La obra aún no termina. Estamos en el entreacto. Pero es imposible sustraerse de la tentación de extraer conclusiones de los resultados de la primera vuelta presidencial y de la elección parlamentaria (17-N), aun a riesgo de arrepentirse cuando la obra haya concluido.
En Chile ya es tradición hablar de “un Transantiago” cada vez que una política pública anunciada con bombos y platillos no cumple con lo prometido o derechamente fracasa. La reforma que instauró la inscripción automática y el voto voluntario cae exactamente en esa categoría.
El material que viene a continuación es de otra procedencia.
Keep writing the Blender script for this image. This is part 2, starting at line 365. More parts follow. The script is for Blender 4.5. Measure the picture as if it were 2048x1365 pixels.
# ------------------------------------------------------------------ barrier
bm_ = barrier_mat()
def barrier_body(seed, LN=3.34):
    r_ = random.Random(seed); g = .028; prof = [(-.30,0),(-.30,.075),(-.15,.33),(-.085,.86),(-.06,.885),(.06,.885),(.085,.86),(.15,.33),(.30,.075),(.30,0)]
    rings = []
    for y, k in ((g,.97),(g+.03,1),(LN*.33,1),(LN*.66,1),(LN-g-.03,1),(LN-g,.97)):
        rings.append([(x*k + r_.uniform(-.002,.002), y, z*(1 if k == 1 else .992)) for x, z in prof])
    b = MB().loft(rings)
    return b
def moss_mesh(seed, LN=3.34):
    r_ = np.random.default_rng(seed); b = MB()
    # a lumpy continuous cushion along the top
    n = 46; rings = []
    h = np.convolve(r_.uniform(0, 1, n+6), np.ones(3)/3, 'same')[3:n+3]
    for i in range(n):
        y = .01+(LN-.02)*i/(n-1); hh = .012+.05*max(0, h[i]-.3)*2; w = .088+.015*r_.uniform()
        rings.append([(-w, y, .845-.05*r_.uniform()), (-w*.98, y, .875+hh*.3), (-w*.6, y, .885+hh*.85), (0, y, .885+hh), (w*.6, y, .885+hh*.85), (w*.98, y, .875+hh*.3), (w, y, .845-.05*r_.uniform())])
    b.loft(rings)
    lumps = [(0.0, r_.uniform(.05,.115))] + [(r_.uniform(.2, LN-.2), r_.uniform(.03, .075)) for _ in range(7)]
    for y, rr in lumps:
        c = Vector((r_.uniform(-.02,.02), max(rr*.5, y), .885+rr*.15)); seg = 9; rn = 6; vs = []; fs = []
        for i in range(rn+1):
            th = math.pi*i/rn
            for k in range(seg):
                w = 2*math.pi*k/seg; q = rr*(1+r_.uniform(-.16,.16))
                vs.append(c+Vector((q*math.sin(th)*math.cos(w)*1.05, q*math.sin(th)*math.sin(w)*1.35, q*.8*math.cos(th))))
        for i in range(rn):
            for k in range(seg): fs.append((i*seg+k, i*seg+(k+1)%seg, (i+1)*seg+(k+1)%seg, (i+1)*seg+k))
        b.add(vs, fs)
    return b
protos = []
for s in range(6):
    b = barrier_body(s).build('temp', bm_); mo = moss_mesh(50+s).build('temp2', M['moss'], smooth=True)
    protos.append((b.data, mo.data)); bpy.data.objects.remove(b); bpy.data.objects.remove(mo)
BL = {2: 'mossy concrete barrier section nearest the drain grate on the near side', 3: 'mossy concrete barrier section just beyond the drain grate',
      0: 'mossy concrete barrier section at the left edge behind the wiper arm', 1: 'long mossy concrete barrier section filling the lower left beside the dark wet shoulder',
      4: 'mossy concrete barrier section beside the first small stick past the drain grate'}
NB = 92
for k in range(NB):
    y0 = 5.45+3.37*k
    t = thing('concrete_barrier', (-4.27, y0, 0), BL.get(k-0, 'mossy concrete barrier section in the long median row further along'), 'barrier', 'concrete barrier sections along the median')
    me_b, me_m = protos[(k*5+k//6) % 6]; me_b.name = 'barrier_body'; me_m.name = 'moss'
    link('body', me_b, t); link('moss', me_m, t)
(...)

No importa si su justificación intelectual surgió de los cientistas o de los actores políticos —los primeros obviamente culpan a los segundos—: lo importante es que lo que ella prometió no se ha cumplido. Recordemos que ella fue presentada como el remedio para la declinación de la participación electoral, en especial en el caso de los jóvenes. La tesis se puso a prueba por primera vez en la elección municipal pasada, donde se produjo una abstención récord. Pero esta evidencia no era definitiva: faltaba ver qué pasaría en una elección presidencial y parlamentaria. Ahora lo sabemos: se batió un nuevo récord. Los más optimistas esperan que esto se revierta en la segunda vuelta, pero no se ven los motivos. Todo indica, más bien, que la inscripción automática y el voto voluntario son “un Transantiago”.
¿Cuál es la demanda —o, mejor dicho, la pulsión— que se esconde detrás del abstencionismo? Están los que afirman que ahí anida una fuerza antisistema; un ímpetu tan radical que rechaza acercarse a un local de votación, pues no quiere contaminarse con esta institucionalidad de pacotilla. Su campo de lucha son las calles —se afirma—, no los recintos electorales; su aspiración es la revolución, no las reformas. Me temo que esta lectura está totalmente errada.
La inscripción automática y el voto voluntario tienen la virtud de que la ciudadanía puede expresar en forma transparente, sin presión de ningún tipo, lo que está dispuesta a invertir para cambiar el estado de cosas en que vive. Si se abstiene, el mensaje es claro: está conforme o, si se prefiere, su disconformidad no tiene la potencia como para empujarla a votar —como sucedió, por ejemplo, en el plebiscito de 1988—, y mucho menos para salir a las calles a protestar. Si es adhesión o resignación, poco importa: lo que revela el abstencionismo es una menguada voluntad de trastocar el sistema. En este sentido, si alguien pensó —y algunos lo hicieron— que Chile había entrado a una situación prerrevolucionaria, con una ciudadanía que sentía que no tenía nada que perder sino sus cadenas, es hora de que lo reevalúe.
La amplitud de los movimientos sociales de protesta, el inesperado impacto de la conmemoración de los 40 años del golpe militar, sumados a la escasa popularidad del Gobierno y las dificultades de la candidatura oficialista, habían creado la idea de que Bachelet y la Nueva Mayoría obtendrían un triunfo sin precedentes. Los resultados del 17-N estuvieron lejos de confirmar tales pronósticos. Estos no estuvieron demasiado lejos de las marcas históricas, lo que confirma la estabilidad de las preferencias electorales de los chilenos.
Lo que se concluye del 17-N es que la ciudadanía respalda mayoritariamente la idea de cambio que representan Bachelet y la Nueva Mayoría, pero su ánimo está muy lejos de aquel que está dispuesto a embarcarse incluso en una aventura con tal de dejar atrás un orden de cosas que ya le es inaguantable. Pero insistamos en que estamos recién en el entreacto: la lectura sería diferente si Bachelet logra en segunda vuelta una votación, digamos, superior al 55%.
La incógnita, crucial para el curso que tome el país en los próximos años, se resolverá en pocos días.